*Source excerpt*
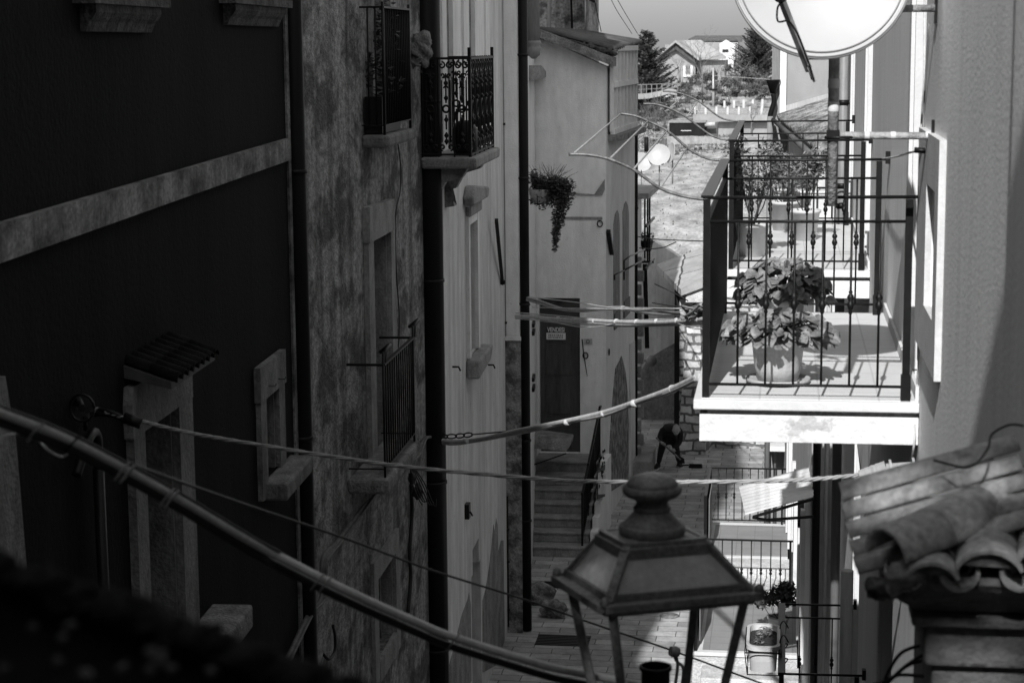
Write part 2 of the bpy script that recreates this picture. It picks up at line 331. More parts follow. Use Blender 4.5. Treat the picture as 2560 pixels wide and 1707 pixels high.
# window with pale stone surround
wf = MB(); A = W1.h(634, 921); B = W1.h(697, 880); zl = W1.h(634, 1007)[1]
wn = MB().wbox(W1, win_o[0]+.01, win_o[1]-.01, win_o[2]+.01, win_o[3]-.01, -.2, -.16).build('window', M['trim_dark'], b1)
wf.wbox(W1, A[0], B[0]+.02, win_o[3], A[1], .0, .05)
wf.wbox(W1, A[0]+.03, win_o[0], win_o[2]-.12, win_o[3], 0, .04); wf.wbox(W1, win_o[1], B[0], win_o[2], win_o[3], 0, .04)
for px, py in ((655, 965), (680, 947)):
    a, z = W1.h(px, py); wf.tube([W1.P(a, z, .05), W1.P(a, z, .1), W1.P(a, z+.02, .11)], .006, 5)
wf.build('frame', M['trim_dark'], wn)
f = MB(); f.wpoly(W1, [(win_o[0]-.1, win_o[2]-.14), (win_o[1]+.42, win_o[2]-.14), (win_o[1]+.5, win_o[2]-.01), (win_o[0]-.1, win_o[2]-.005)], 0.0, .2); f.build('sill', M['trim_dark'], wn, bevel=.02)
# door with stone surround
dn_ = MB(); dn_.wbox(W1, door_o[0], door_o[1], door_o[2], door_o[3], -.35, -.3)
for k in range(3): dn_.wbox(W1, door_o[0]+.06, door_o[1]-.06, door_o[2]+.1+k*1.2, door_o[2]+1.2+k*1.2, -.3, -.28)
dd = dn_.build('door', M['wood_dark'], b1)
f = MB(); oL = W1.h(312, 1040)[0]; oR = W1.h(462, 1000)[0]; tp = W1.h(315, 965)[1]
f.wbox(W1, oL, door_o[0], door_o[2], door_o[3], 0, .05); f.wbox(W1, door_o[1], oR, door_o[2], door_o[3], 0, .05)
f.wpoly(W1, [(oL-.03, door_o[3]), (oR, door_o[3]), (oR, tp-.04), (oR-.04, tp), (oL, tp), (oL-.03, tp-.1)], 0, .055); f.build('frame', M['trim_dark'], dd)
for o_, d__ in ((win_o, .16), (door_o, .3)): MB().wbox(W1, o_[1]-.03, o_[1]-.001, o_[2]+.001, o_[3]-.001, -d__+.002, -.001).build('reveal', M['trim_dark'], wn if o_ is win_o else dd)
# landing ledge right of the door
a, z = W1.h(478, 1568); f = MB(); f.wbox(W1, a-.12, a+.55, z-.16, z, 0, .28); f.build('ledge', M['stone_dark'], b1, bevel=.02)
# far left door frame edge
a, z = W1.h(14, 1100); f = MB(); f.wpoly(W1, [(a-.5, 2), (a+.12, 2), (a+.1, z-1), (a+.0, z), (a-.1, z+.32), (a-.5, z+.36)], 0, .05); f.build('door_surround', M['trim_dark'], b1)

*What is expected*
Copy every line of the data word for word, omitting the images.

*Solution*
Write part 2 of the bpy script that recreates this picture. It picks up at line 331. More parts follow. Use Blender 4.5. Treat the picture as 2560 pixels wide and 1707 pixels high.
# window with pale stone surround
wf = MB(); A = W1.h(634, 921); B = W1.h(697, 880); zl = W1.h(634, 1007)[1]
wn = MB().wbox(W1, win_o[0]+.01, win_o[1]-.01, win_o[2]+.01, win_o[3]-.01, -.2, -.16).build('window', M['trim_dark'], b1)
wf.wbox(W1, A[0], B[0]+.02, win_o[3], A[1], .0, .05)
wf.wbox(W1, A[0]+.03, win_o[0], win_o[2]-.12, win_o[3], 0, .04); wf.wbox(W1, win_o[1], B[0], win_o[2], win_o[3], 0, .04)
for px, py in ((655, 965), (680, 947)):
    a, z = W1.h(px, py); wf.tube([W1.P(a, z, .05), W1.P(a, z, .1), W1.P(a, z+.02, .11)], .006, 5)
wf.build('frame', M['trim_dark'], wn)
f = MB(); f.wpoly(W1, [(win_o[0]-.1, win_o[2]-.14), (win_o[1]+.42, win_o[2]-.14), (win_o[1]+.5, win_o[2]-.01), (win_o[0]-.1, win_o[2]-.005)], 0.0, .2); f.build('sill', M['trim_dark'], wn, bevel=.02)
# door with stone surround
dn_ = MB(); dn_.wbox(W1, door_o[0], door_o[1], door_o[2], door_o[3], -.35, -.3)
for k in range(3): dn_.wbox(W1, door_o[0]+.06, door_o[1]-.06, door_o[2]+.1+k*1.2, door_o[2]+1.2+k*1.2, -.3, -.28)
dd = dn_.build('door', M['wood_dark'], b1)
f = MB(); oL = W1.h(312, 1040)[0]; oR = W1.h(462, 1000)[0]; tp = W1.h(315, 965)[1]
f.wbox(W1, oL, door_o[0], door_o[2], door_o[3], 0, .05); f.wbox(W1, door_o[1], oR, door_o[2], door_o[3], 0, .05)
f.wpoly(W1, [(oL-.03, door_o[3]), (oR, door_o[3]), (oR, tp-.04), (oR-.04, tp), (oL, tp), (oL-.03, tp-.1)], 0, .055); f.build('frame', M['trim_dark'], dd)
for o_, d__ in ((win_o, .16), (door_o, .3)): MB().wbox(W1, o_[1]-.03, o_[1]-.001, o_[2]+.001, o_[3]-.001, -d__+.002, -.001).build('reveal', M['trim_dark'], wn if o_ is win_o else dd)
# landing ledge right of the door
a, z = W1.h(478, 1568); f = MB(); f.wbox(W1, a-.12, a+.55, z-.16, z, 0, .28); f.build('ledge', M['stone_dark'], b1, bevel=.02)
# far left door frame edge
a, z = W1.h(14, 1100); f = MB(); f.wpoly(W1, [(a-.5, 2), (a+.12, 2), (a+.1, z-1), (a+.0, z), (a-.1, z+.32), (a-.5, z+.36)], 0, .05); f.build('door_surround', M['trim_dark'], b1)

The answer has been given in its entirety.